Task instructions
Extract the final stretch of the data: the line that contains "b = MB(); b.box(-5, 4, 0, 7, 0, 5.4);" and every line after it, unaltered, and no other lines.

☆ ☆ ☆

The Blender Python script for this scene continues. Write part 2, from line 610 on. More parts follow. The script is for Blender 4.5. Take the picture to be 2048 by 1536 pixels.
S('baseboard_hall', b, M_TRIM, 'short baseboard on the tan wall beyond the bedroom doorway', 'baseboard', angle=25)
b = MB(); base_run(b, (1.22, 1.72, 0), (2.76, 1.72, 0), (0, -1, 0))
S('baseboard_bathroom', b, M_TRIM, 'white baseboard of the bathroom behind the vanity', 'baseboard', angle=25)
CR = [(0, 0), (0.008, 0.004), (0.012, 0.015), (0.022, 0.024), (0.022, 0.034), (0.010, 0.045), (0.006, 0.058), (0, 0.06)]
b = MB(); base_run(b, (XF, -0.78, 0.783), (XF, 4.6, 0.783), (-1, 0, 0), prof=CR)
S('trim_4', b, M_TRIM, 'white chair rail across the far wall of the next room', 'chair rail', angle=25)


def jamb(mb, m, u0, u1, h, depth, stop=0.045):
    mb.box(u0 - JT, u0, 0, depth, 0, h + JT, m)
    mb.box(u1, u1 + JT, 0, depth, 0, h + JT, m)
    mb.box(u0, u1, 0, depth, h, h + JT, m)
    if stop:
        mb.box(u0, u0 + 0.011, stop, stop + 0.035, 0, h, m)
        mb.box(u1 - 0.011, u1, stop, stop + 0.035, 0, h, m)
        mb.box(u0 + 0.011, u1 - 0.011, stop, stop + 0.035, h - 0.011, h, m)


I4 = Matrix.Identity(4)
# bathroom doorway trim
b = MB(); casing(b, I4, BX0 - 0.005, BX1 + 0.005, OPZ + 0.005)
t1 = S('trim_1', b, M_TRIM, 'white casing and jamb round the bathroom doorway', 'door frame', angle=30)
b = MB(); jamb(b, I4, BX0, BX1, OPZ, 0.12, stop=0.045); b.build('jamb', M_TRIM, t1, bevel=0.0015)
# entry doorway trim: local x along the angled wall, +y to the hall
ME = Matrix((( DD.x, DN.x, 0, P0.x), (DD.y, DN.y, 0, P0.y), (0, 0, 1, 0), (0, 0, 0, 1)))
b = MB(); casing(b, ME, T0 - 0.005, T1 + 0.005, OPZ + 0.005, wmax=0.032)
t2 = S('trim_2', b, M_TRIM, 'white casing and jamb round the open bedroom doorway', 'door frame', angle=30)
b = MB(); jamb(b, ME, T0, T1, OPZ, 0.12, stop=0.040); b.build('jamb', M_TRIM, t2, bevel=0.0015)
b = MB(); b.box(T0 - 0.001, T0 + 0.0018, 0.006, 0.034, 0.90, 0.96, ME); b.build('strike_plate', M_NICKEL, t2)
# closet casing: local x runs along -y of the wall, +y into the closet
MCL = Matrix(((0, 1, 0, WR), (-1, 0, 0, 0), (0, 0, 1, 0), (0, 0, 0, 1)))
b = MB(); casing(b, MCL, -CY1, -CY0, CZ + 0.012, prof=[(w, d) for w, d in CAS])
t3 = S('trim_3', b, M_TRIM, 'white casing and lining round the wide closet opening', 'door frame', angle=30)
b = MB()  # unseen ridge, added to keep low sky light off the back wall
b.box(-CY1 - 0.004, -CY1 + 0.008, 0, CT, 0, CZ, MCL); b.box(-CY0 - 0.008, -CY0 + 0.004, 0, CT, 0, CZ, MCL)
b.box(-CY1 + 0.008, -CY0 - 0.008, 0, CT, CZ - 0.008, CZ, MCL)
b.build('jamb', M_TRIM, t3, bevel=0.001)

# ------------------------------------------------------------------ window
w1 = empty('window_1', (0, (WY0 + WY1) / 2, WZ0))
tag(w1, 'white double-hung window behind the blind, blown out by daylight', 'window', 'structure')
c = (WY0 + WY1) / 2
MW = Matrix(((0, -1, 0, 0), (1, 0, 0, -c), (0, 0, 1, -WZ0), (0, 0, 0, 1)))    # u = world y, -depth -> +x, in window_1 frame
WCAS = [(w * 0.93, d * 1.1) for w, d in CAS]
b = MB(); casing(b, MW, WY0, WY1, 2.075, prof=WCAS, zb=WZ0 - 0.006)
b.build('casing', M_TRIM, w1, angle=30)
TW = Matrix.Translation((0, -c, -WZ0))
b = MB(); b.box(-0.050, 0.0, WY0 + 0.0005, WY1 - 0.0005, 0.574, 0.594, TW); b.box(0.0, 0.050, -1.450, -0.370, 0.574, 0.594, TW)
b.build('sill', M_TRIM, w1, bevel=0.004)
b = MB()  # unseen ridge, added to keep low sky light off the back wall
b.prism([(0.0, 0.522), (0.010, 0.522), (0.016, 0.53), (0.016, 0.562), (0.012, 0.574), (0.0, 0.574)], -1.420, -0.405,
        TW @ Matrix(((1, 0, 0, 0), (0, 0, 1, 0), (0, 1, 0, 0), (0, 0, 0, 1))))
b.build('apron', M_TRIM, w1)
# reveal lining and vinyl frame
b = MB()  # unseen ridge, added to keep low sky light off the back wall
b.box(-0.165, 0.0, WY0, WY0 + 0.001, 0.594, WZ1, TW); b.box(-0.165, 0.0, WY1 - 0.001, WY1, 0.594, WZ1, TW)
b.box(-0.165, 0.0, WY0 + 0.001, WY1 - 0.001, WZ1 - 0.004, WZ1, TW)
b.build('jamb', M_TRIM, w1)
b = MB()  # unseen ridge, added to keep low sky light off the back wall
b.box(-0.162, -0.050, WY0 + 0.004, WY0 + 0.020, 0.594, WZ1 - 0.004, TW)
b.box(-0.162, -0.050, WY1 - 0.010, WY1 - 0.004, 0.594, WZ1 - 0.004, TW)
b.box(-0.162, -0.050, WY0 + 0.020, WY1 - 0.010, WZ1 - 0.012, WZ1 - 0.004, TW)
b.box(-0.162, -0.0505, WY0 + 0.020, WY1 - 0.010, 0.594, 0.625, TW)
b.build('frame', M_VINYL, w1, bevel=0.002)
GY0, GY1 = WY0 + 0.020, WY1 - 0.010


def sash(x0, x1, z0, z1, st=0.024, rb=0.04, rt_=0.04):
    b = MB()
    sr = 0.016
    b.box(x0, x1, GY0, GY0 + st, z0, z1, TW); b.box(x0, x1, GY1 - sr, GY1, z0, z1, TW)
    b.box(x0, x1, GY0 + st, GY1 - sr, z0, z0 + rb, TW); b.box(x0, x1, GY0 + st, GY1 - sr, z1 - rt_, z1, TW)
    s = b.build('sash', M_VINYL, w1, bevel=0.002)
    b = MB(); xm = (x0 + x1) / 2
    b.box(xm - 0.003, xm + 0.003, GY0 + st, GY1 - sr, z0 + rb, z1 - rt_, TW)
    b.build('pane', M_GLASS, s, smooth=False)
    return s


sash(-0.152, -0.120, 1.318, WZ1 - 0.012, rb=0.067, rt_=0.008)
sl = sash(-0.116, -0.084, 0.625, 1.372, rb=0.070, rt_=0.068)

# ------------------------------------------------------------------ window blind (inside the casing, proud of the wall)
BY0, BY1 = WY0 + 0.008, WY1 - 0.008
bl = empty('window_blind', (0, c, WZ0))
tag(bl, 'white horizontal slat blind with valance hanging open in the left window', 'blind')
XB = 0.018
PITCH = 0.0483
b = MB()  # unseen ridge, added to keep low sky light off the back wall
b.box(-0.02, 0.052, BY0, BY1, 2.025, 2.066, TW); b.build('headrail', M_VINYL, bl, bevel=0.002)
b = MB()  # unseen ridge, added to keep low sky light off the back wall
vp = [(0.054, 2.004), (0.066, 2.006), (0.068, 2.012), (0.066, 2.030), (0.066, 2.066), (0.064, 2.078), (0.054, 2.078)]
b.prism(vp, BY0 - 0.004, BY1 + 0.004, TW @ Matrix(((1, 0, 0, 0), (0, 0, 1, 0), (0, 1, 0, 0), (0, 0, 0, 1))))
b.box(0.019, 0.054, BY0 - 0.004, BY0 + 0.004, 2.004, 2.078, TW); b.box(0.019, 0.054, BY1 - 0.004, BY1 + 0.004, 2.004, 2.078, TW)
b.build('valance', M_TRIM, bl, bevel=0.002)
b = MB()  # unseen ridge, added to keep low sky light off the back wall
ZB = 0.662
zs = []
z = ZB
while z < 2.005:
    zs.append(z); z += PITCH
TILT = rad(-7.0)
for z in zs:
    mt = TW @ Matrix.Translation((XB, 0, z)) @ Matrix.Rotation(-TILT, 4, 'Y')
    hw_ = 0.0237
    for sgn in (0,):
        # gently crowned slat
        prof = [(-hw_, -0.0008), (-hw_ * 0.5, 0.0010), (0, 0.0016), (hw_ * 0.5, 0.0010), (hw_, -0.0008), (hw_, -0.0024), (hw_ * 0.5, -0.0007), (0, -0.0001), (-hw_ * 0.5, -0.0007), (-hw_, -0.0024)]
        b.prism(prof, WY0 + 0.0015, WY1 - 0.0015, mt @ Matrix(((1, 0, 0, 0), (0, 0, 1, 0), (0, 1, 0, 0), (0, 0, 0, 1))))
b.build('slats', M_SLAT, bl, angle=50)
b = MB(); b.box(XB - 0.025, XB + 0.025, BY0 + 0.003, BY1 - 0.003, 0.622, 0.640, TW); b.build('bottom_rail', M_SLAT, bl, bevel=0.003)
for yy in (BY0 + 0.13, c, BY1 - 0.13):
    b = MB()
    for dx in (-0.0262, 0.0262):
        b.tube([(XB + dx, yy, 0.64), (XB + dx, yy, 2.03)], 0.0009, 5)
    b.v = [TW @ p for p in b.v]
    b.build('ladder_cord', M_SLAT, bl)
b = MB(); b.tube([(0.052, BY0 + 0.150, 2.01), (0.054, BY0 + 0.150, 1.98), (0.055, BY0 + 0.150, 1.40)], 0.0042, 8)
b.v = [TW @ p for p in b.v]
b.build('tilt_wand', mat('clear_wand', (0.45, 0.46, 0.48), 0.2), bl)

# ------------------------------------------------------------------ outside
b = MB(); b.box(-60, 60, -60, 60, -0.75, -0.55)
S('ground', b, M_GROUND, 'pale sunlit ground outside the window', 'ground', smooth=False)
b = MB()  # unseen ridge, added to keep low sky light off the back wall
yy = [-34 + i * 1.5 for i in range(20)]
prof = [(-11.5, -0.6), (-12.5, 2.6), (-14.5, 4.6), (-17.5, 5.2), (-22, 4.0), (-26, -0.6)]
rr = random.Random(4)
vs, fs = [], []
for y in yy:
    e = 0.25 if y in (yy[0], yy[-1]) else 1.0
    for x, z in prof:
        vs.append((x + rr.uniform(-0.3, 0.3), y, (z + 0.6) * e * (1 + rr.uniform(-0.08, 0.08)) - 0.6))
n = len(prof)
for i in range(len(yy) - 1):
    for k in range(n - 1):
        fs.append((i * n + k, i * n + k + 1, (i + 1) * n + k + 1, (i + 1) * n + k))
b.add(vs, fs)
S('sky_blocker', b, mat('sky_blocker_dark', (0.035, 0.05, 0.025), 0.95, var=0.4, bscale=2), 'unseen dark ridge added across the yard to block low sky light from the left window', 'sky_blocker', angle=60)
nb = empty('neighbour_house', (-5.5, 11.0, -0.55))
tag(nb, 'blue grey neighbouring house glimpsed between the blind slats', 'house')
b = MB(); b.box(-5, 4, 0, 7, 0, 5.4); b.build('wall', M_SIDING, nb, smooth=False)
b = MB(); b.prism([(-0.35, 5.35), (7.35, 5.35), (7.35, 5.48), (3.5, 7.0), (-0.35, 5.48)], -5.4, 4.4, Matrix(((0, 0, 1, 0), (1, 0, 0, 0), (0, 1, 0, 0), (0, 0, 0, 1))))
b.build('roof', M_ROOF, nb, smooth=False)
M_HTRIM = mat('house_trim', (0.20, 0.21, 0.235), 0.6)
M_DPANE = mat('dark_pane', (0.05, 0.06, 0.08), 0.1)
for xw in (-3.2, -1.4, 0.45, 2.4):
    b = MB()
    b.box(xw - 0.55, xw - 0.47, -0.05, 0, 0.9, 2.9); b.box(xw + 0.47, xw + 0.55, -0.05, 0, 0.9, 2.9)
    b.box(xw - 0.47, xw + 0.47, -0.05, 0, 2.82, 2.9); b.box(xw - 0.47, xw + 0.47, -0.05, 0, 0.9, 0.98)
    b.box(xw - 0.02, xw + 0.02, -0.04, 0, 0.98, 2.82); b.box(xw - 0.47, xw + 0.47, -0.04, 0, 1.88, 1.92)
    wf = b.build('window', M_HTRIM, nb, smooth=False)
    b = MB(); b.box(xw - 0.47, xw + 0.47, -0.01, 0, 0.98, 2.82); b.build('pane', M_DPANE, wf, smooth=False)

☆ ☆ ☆

Solution for this task
b = MB(); b.box(-5, 4, 0, 7, 0, 5.4); b.build('wall', M_SIDING, nb, smooth=False)
b = MB(); b.prism([(-0.35, 5.35), (7.35, 5.35), (7.35, 5.48), (3.5, 7.0), (-0.35, 5.48)], -5.4, 4.4, Matrix(((0, 0, 1, 0), (1, 0, 0, 0), (0, 1, 0, 0), (0, 0, 0, 1))))
b.build('roof', M_ROOF, nb, smooth=False)
M_HTRIM = mat('house_trim', (0.20, 0.21, 0.235), 0.6)
M_DPANE = mat('dark_pane', (0.05, 0.06, 0.08), 0.1)
for xw in (-3.2, -1.4, 0.45, 2.4):
    b = MB()
    b.box(xw - 0.55, xw - 0.47, -0.05, 0, 0.9, 2.9); b.box(xw + 0.47, xw + 0.55, -0.05, 0, 0.9, 2.9)
    b.box(xw - 0.47, xw + 0.47, -0.05, 0, 2.82, 2.9); b.box(xw - 0.47, xw + 0.47, -0.05, 0, 0.9, 0.98)
    b.box(xw - 0.02, xw + 0.02, -0.04, 0, 0.98, 2.82); b.box(xw - 0.47, xw + 0.47, -0.04, 0, 1.88, 1.92)
    wf = b.build('window', M_HTRIM, nb, smooth=False)
    b = MB(); b.box(xw - 0.47, xw + 0.47, -0.01, 0, 0.98, 2.82); b.build('pane', M_DPANE, wf, smooth=False)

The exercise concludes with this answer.